In 1991 the Corbett Tiger Reserve was formed with the addition of the Sonanadi Wildlife Sanctuary, and buffer zones carved out of the Kalagarh, Ramganga and Terrai West forest divisions.

To commemorate the Diamond Jubilee of Corbett National Park, a visitor centre has been constructed at Dhangarhi, the main entrance to Corbett National Park. Here activities are organized for the local villagers and their children, and information provided to visitors.

Corbett National Park has become the first national park to have its own in-house magazine, which was launched in 1994. The newsletter gives information on the park. It is a quarterly publication with alternate issues in Hindi and English, the former being distributed free of cost to the villagers, school children and staff.

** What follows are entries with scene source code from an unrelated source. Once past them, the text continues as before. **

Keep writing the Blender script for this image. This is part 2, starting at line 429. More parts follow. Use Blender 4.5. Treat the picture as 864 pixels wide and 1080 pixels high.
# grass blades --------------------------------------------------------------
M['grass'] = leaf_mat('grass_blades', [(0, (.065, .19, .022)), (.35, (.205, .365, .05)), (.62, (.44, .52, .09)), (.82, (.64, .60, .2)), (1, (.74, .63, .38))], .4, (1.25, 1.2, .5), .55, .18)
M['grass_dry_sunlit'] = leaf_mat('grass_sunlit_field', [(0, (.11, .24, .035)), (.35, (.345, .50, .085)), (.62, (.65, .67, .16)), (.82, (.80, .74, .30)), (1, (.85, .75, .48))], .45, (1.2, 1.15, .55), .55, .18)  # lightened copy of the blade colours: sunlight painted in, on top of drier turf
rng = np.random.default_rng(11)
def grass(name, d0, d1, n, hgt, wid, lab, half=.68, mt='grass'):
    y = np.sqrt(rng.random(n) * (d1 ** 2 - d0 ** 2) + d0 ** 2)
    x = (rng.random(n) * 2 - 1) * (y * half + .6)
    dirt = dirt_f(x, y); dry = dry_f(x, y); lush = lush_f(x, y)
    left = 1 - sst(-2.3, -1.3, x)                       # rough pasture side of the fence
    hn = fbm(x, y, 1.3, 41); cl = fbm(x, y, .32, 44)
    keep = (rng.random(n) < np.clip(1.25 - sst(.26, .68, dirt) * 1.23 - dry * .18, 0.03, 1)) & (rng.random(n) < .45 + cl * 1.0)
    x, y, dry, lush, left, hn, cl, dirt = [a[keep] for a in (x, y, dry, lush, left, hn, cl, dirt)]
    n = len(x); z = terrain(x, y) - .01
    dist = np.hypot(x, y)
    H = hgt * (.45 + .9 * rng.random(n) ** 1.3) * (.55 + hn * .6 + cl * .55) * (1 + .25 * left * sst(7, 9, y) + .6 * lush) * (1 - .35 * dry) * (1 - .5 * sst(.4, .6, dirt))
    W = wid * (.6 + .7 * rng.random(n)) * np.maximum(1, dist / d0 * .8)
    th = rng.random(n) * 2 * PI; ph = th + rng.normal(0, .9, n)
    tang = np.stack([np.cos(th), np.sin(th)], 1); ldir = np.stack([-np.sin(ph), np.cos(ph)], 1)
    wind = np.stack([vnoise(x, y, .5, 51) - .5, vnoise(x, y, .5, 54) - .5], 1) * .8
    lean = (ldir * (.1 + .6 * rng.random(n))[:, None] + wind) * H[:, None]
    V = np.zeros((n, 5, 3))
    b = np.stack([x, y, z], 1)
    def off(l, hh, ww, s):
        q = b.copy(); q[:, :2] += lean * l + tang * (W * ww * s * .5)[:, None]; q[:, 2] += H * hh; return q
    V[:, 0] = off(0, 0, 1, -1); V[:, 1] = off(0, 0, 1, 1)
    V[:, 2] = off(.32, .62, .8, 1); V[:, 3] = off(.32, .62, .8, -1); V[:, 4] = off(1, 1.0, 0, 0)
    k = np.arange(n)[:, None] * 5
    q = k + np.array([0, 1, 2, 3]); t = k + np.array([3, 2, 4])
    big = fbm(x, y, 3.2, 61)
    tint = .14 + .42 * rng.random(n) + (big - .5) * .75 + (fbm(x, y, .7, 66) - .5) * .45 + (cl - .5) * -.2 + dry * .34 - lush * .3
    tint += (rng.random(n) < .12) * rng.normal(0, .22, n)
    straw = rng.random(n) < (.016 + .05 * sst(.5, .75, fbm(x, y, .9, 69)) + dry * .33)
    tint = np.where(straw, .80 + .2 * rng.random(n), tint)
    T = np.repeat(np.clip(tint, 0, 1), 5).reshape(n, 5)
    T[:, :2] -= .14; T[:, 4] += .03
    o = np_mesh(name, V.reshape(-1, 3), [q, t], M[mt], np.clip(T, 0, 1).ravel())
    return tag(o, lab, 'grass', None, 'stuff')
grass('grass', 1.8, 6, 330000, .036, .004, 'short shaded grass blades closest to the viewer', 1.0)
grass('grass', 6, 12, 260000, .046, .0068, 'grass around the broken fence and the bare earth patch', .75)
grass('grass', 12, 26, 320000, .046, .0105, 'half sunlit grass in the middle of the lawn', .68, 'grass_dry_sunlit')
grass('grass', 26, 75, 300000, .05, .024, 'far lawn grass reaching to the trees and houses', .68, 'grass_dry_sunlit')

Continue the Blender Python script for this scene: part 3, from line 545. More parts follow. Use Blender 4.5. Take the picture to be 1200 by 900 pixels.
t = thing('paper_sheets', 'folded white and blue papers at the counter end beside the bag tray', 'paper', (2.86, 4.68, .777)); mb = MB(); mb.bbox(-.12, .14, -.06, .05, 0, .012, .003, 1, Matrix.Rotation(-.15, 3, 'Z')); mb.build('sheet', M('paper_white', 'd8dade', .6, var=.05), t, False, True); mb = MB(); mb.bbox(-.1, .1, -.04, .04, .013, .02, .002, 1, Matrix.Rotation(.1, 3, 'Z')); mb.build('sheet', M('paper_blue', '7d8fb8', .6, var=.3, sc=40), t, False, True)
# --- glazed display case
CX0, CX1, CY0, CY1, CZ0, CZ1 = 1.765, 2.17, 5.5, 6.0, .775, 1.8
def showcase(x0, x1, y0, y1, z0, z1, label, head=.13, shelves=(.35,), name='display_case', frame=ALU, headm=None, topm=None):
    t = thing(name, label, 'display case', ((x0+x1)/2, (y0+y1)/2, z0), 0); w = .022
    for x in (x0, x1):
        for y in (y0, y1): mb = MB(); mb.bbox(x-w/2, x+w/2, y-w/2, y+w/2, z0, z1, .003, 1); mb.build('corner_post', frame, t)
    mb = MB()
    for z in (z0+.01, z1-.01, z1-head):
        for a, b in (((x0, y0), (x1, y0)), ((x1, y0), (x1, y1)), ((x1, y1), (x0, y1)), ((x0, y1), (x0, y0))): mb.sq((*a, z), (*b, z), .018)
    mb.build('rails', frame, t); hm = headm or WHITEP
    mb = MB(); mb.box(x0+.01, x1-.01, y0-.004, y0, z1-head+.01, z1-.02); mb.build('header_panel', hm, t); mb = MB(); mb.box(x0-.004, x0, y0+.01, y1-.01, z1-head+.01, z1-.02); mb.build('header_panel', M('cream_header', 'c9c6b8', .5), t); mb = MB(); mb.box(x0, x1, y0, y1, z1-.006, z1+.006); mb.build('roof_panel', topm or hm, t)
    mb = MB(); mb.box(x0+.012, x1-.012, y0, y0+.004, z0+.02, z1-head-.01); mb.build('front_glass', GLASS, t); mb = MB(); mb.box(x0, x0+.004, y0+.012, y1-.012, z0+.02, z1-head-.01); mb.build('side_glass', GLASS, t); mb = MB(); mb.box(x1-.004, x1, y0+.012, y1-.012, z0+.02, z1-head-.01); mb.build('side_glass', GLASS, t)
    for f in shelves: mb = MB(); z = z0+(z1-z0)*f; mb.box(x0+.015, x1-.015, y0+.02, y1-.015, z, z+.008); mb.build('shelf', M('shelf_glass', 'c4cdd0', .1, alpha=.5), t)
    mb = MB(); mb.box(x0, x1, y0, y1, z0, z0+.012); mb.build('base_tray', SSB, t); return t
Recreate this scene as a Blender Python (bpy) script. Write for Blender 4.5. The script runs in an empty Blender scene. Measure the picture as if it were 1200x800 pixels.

In 1994 the Corbett Bird watching programme was launched to mobilize support for the protection of birds and their habitat.

Corbett National Park is one of the thirteen protected areas covered by World Wildlife Fund (WWF) under their Terai Arc Landscape Programme. The programme aims to protect 3 of the 5 terrestrial flagship species viz tiger (Panthera tigris), Asia Elephant (Elephas maximus) and the Greater one-horned rhinoceros (Rhinoceros Unicornis) by restoring forest corridors that would link 13 protected areas of Nepal and India to facilitate Indian wildlife movement.